> **JOB**
Restate the data below word for word. Skip any images it contains.

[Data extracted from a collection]
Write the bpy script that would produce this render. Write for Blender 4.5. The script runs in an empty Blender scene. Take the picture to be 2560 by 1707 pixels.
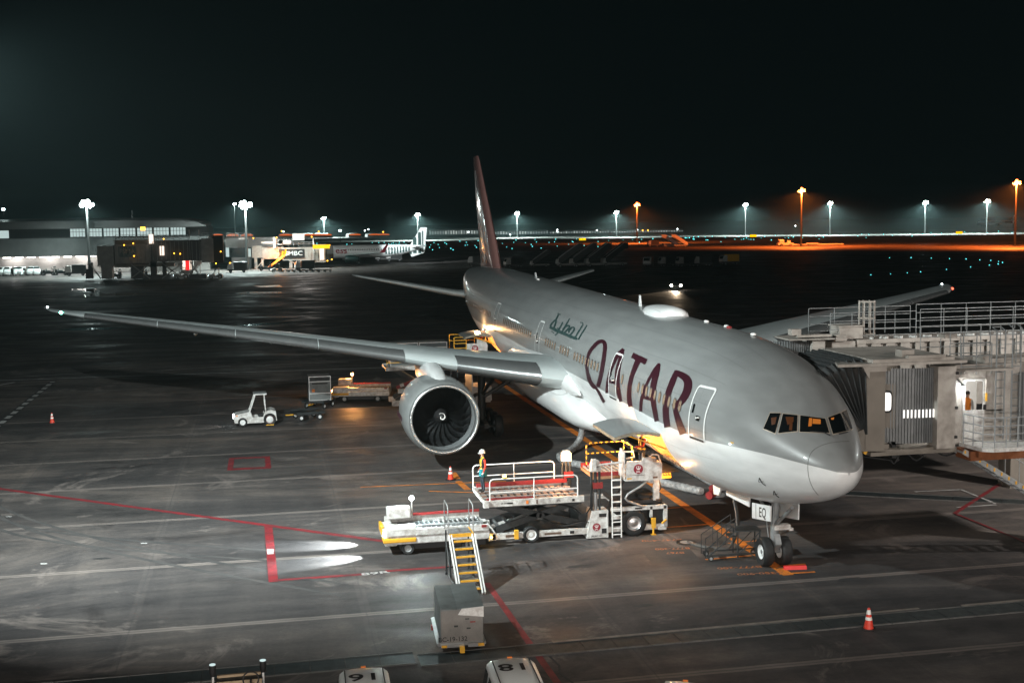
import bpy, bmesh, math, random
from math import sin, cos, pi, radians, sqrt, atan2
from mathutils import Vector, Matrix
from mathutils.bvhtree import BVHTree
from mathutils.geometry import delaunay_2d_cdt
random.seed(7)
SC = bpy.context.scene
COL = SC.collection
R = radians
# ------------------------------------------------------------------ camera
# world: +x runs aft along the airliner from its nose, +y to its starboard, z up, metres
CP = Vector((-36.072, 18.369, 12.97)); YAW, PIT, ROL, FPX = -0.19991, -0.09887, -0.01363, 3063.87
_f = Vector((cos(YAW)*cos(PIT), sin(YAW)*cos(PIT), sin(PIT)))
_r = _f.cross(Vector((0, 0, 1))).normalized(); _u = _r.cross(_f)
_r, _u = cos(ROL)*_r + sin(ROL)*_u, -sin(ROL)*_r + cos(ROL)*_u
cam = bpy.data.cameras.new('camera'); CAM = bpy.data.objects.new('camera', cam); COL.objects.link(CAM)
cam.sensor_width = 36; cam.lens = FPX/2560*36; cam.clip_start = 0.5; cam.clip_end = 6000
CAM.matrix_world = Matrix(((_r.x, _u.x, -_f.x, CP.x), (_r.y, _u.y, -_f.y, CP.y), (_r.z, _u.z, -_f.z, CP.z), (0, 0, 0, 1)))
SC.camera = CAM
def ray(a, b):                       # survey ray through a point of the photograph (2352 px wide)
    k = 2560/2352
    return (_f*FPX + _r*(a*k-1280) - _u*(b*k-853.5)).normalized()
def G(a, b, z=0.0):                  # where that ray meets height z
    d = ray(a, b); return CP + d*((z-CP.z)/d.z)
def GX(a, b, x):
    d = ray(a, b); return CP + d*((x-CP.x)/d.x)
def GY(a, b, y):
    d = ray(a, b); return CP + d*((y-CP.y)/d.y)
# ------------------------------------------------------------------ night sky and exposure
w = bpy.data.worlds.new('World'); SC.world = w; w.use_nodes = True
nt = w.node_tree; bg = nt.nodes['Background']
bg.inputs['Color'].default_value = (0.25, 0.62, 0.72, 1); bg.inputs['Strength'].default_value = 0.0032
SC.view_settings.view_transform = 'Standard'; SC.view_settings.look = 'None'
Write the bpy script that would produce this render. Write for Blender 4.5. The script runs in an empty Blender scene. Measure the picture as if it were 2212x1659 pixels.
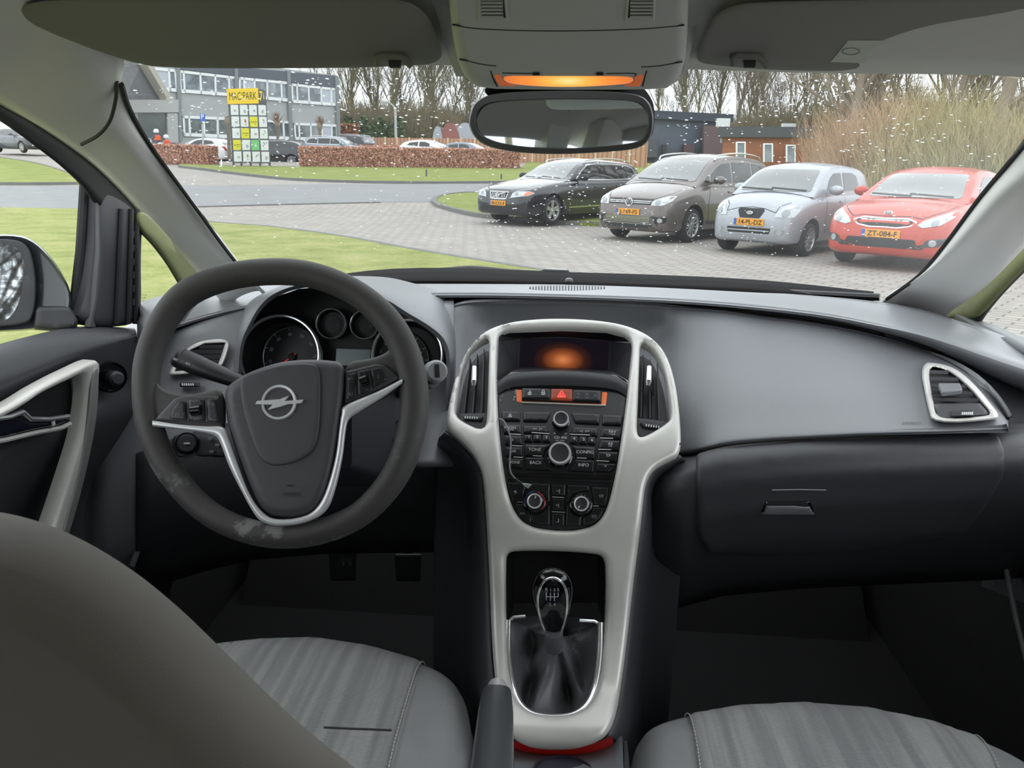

> **WRITTEN SOLUTION**
Write the bpy script that would produce this render. Write for Blender 4.5. The script runs in an empty Blender scene. Take the picture to be 2560 by 1707 pixels.
import bpy, bmesh, math, random
from math import sin, cos, pi, radians, sqrt, atan2
from mathutils import Vector, Matrix
from mathutils.bvhtree import BVHTree
from mathutils.geometry import delaunay_2d_cdt
random.seed(7)
SC = bpy.context.scene
COL = SC.collection
R = radians
# ------------------------------------------------------------------ camera
# world: +x runs aft along the airliner from its nose, +y to its starboard, z up, metres
CP = Vector((-36.072, 18.369, 12.97)); YAW, PIT, ROL, FPX = -0.19991, -0.09887, -0.01363, 3063.87
_f = Vector((cos(YAW)*cos(PIT), sin(YAW)*cos(PIT), sin(PIT)))
_r = _f.cross(Vector((0, 0, 1))).normalized(); _u = _r.cross(_f)
_r, _u = cos(ROL)*_r + sin(ROL)*_u, -sin(ROL)*_r + cos(ROL)*_u
cam = bpy.data.cameras.new('camera'); CAM = bpy.data.objects.new('camera', cam); COL.objects.link(CAM)
cam.sensor_width = 36; cam.lens = FPX/2560*36; cam.clip_start = 0.5; cam.clip_end = 6000
CAM.matrix_world = Matrix(((_r.x, _u.x, -_f.x, CP.x), (_r.y, _u.y, -_f.y, CP.y), (_r.z, _u.z, -_f.z, CP.z), (0, 0, 0, 1)))
SC.camera = CAM
def ray(a, b):                       # survey ray through a point of the photograph (2352 px wide)
    k = 2560/2352
    return (_f*FPX + _r*(a*k-1280) - _u*(b*k-853.5)).normalized()
def G(a, b, z=0.0):                  # where that ray meets height z
    d = ray(a, b); return CP + d*((z-CP.z)/d.z)
def GX(a, b, x):
    d = ray(a, b); return CP + d*((x-CP.x)/d.x)
def GY(a, b, y):
    d = ray(a, b); return CP + d*((y-CP.y)/d.y)
# ------------------------------------------------------------------ night sky and exposure
w = bpy.data.worlds.new('World'); SC.world = w; w.use_nodes = True
nt = w.node_tree; bg = nt.nodes['Background']
bg.inputs['Color'].default_value = (0.25, 0.62, 0.72, 1); bg.inputs['Strength'].default_value = 0.0032
SC.view_settings.view_transform = 'Standard'; SC.view_settings.look = 'None'
Write the bpy script that would produce this render. Write for Blender 4.5. The script runs in an empty Blender scene. Measure the picture as if it were 2212x1659 pixels.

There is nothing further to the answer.